A secretária do Trabalho, Lori Chavez-DeRemer, agravou o alerta ao anunciar que auxílios-desemprego também correm risco de não serem pagos, ampliando o escopo da crise para além da alimentação.
Os impactos econômicos e humanos se acumulam com velocidade alarmante. Cerca de 1,4 milhão de funcionários federais permanecem sem salários há mais de um mês, com aqueles em funções “essenciais” — como controladores de tráfego aéreo e agentes da TSA — forçados a trabalhar sem remuneração garantida. Atrasos em voos se multiplicaram nos últimos dias, com relatos de filas recordes em aeroportos como os de Nova York e Los Angeles, segundo a Administração Federal de Aviação (FAA).
Programas sociais sofrem ainda mais: o Head Start, que atende 58 mil crianças em creches pré-escolares, viu 134 centros em 41 estados e Porto Rico paralisados por falta de verbas, enquanto bancos de alimentos em Washington e outras capitais registram filas dobradas, conforme dados da Feeding America. No front econômico, o Escritório de Orçamento do Congresso (CBO) estima prejuízos iniciais de US$ 3 bilhões — equivalentes a 0,02% do PIB —, mas analistas preveem escalada para bilhões adicionais se o impasse persistir. Trump, que supervisiona o segundo shutdown mais longo de sua gestão, minimizou os efeitos em recente viagem à Ásia, onde priorizou encontros bilaterais com líderes como Xi Jinping, da China. “Isso é algo que deveria ser bipartidário”, comentou ele a bordo do Air Force One, em tom que contrasta com sua postura inicial de desengajamento das negociações. O vice-presidente JD Vance reforçou a linha dura em coletiva de imprensa: “Não negociaremos sob ameaça de reféns”, referindo-se aos cortes propostos pelo Departamento de Eficiência Governamental (DOGE), que visam rescisões permanentes em programas federais.
Enquanto isso, o líder da maioria no Senado, John Thune (republicano por Dakota do Sul), expressou “otimismo cauteloso” quanto a um acordo ainda esta semana, impulsionado pelo peso simbólico do recorde quebrado. Um grupo bipartidário no Senado sinaliza movimentos iniciais para uma resolução temporária de três semanas, similar à que encerrou o shutdown de 2019. No entanto, com as eleições de meio de mandato de 2026 no horizonte, o cálculo político domina: democratas veem na paralisação uma oportunidade para mobilizar eleitores contra os republicanos, enquanto Trump aposta na pressão pública para forçar concessões.
Especialistas em governança, como o historiador presidencial Michael Beschloss, alertam para os precedentes perigosos. “Dois dos shutdowns mais longos sob o mesmo presidente marcam não só um recorde, mas um risco à estabilidade institucional”, observou ele em entrevista à NBC News.
Bancos de alimentos e ONGs como o Capital Area Food Bank já se preparam para o pior, com estoques no limite e doações em alta.
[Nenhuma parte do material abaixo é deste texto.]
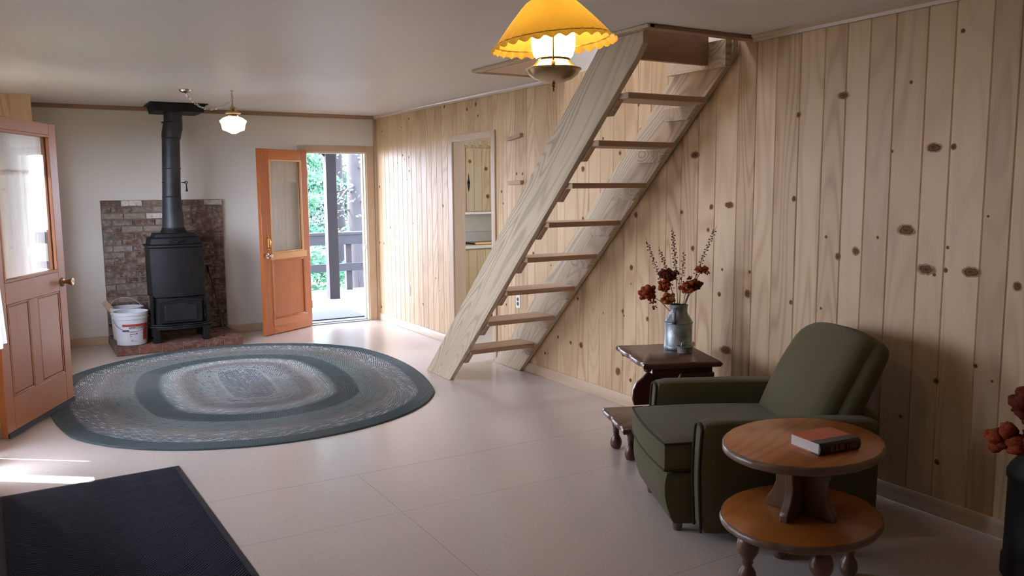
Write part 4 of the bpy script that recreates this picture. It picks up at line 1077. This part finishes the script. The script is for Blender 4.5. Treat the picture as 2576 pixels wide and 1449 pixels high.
# ------------------------------------------------------------------ braided rug
RC, RROT, RL, RR = (1.50, 6.855), -.06, .375, 1.43
b = MB(); dv = .0175; rows = int(RR/dv); ns = 216
def stad(d, k):
    per = 4*RL+2*PI*max(d, .02); s = per*k/ns
    # start at right side middle, going round
    dd = max(d, .001); L2 = 2*RL; arc = PI*dd; u = (k/ns)
    q = u*4  # even distribution by angle for the mesh
    a = 2*PI*u
    # rounded outline: direction angle based
    cx_, sy_ = math.cos(a), math.sin(a)
    y0 = RL*max(-1, min(1, sy_*2.2))
    return dd*cx_, y0+dd*sy_
ring = []; vs = []; fs = []; uvs = []
def arcs(d):
    pts = [stad(d, k) for k in range(ns+1)]; L = [0.0]
    for p, q in zip(pts, pts[1:]): L.append(L[-1]+math.hypot(q[0]-p[0], q[1]-p[1]))
    return pts, L
sub = [0, .5]
levels = []
d = .0
for r in range(rows):
    for s_ in sub: levels.append(((r+s_)*dv, .009+(.0035 if s_ else 0)))
levels.append((rows*dv, .008)); levels.append((rows*dv+.003, .001))
data = []
wr = random.Random(3)
for (dd, zz) in levels:
    pts, L = arcs(max(dd, .0008)); data.append((pts, L, dd, zz))
for i, (pts, L, dd, zz) in enumerate(data):
    for k in range(ns):
        x, y_ = pts[k]; w = noise.noise(Vector((x*1.6, y_*1.6, 0)))*.006+.004*noise.noise(Vector((x*9, y_*9, 3)))
        vs.append((x*(1+.006*math.sin(5*2*PI*k/ns)*dd), y_, max(.001, zz+abs(w)*.5)))
for i in range(len(data)-1):
    for k in range(ns):
        k2 = (k+1) % ns; a0, a1 = data[i][1][k], data[i][1][k+1]; b0, b1 = data[i+1][1][k], data[i+1][1][k+1]
        fs.append((i*ns+k, (i+1)*ns+k, (i+1)*ns+k2, i*ns+k2)); uvs.append([(a0, data[i][2]), (b0, data[i+1][2]), (b1, data[i+1][2]), (a1, data[i][2])])
b.add(vs, fs, uvs=uvs)
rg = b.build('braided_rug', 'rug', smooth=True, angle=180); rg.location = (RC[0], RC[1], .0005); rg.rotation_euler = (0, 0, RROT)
tag(rg, 'large oval braided rug in teal, grey and navy rings on the pale floor', 'rug')

# dark mat
t = empty('door_mat', (0.265, 4.15, 0), .035, 'near-black ribbed mat on the floor at the lower left', 'mat')
b = MB(); b.box(-.42, .42, -.83, .76, .002, .013); b.build('ribbed_pile', 'mat', t)
b = MB()
for q in ((-.45, .45, .76, .79), (-.45, .45, -.86, -.83), (-.45, -.42, -.83, .76), (.42, .45, -.83, .76)): b.box(q[0], q[1], q[2], q[3], .0005, .009)
b.build('rubber_border', 'green_rubber', t, bevel=.002)

# ------------------------------------------------------------------ armchair
CO = Vector((2.683, 2.985, 0)); ca_ = math.atan2(.435, -.90)
ac = empty('armchair', CO, ca_, 'olive green upholstered club armchair facing the room', 'armchair')
# base
def fbase(v):
    x, y_, z = v; t_ = (z+.13)/.26
    if x > 0: x += .045*math.sin(min(1, max(0, t_))*PI*.75)-.005*(1-t_)
    return (x-.33, y_*(1-.03*(1-t_)), z+.175)
b = MB(); b.rbox(.43, .318, .128, .022, (14, 14, 8), fbase); b.build('seat_base', 'olive', ac, smooth=True, angle=60)
def fcush(v):
    x, y_, z = v; k = 1-(x/.36)**2; k2 = 1-(y_/.335)**2
    if z > 0: z += .028*max(0, k)**.6*max(0, k2)**.6
    x2 = x+.02*math.cos(y_/.335*PI/2)*(1 if x > 0 else 0)
    return (x2-.215, y_, z+.372)
b = MB(); b.rbox(.36, .322, .068, .018, (16, 16, 6), fcush); cu = b.build('seat_cushion', 'olive', ac, smooth=True, angle=60)
def piping(fn, hx, hy, z, r=.0055, n=24, parent=None, nm='piping'):
    pts = []
    e = .012
    for i in range(n): pts.append((hx-e*0, -hy+2*hy*i/n, z))
    for i in range(n): pts.append((hx-2*hx*i/n, hy, z))
    for i in range(n): pts.append((-hx, hy-2*hy*i/n, z))
    for i in range(n): pts.append((-hx+2*hx*i/n, -hy, z))
    b = MB(); b.tube([fn(p) for p in pts], r, 6, closed=True); return b.build(nm, 'olive_pipe', parent, smooth=True)
piping(fcush, .356, .318, .060, parent=cu); piping(fcush, .356, .318, -.060, parent=cu)
# arms
for sg in (-1, 1):
    def farm(v, sg=sg):
        x, y_, z = v; t_ = (z+.26)/.52
        bulge = .012*math.sin(min(1, max(0, t_))*PI)
        y2 = y_*(1+.0)+(.0 if t_ > .3 else (.3-t_)*-.06*sg*(1 if y_*sg < 0 else .6))
        x2 = x+(.018*math.sin(t_*PI*.9) if x > 0 else 0)
        return (x2-.40, sg*.388+y2*1.0, z+.305-.012*max(0, (.0-x)/.4)*(1 if z > 0 else 0))
    b = MB(); b.rbox(.40, .062, .258, .035, (14, 8, 14), farm); am = b.build('arm', 'olive', ac, smooth=True, angle=60)
    b = MB(); pts = []
    for i in range(15): pts.append((.402, -.046, -.245+.46*i/14))
    for i in range(9): a = PI-PI*i/8; pts.append((.402, .046*math.cos(a), .215+.028*math.sin(a)))
    for i in range(15): pts.append((.402, .046, .215-.46*i/14))
    b.tube([farm(p) for p in pts], .006, 6); b.build('piping', 'olive_pipe', am, smooth=True)
# back: leaning cushion with rounded top
def fback(v):
    x, y_, z = v; t_ = (z+.26)/.52
    lean = -.49-.20*t_-.055*t_*t_
    k = 1-(y_/.36)**2
    top = .035*max(0, k)
    sh_ = max(0, t_-.62)/.38
    yy = y_*(1-.07*sh_**1.6)
    xx = x*(1.0-.12*t_)+(.022*max(0, k)*math.sin(t_*PI) if x > 0 else 0)
    return (lean+xx-.07, yy, z+.60+top*t_)
b = MB(); b.rbox(.080, .325, .262, .070, (10, 18, 16), fback); bk = b.build('backrest', 'olive', ac, smooth=True, angle=70)
def fshell(v):
    p = fback((v[0]-.06, v[1], v[2])); return (p[0], p[1]*.97, p[2]-.012)
b = MB(); b.rbox(.075, .365, .262, .072, (10, 18, 16), fshell); bw = b.build('back_shell', 'olive', ac, smooth=True, angle=70)
for sg in (-1, 1):
    b = MB(); pts = [fback((-.012-.02*i/20, sg*.327, -.2+.40*i/20)) for i in range(21)]
    b.tube(pts, .005, 6); b.build('piping', 'olive_pipe', bk, smooth=True)
def fsb(v):
    x, y_, z = v; t_ = (z+.3)/.6
    return (-.775+x-.03*t_, y_, z+.31)
b = MB(); b.rbox(.045, .36, .25, .035, (6, 16, 12), fsb); b.build('outer_back', 'olive', ac, smooth=True, angle=60)
for (lx, ly) in ((.055, .24), (.055, -.24), (-.74, .36), (-.74, -.36)):
    b = MB(); b.lathe([(.018, 0), (.022, .01), (.026, .06)], (lx, ly, 0), 16); b.build('foot', 'maple_dark', ac, smooth=True)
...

Para os milhões afetados — de famílias em risco de fome a servidores públicos endividados —, o debate em Washington soa distante, um lembrete cruel de como o partidarismo pode paralisar uma nação inteira. A situação evolui rapidamente, com novas votações no Congresso previstas para esta quinta-feira (6). Atualizações serão publicadas conforme os desdobramentos.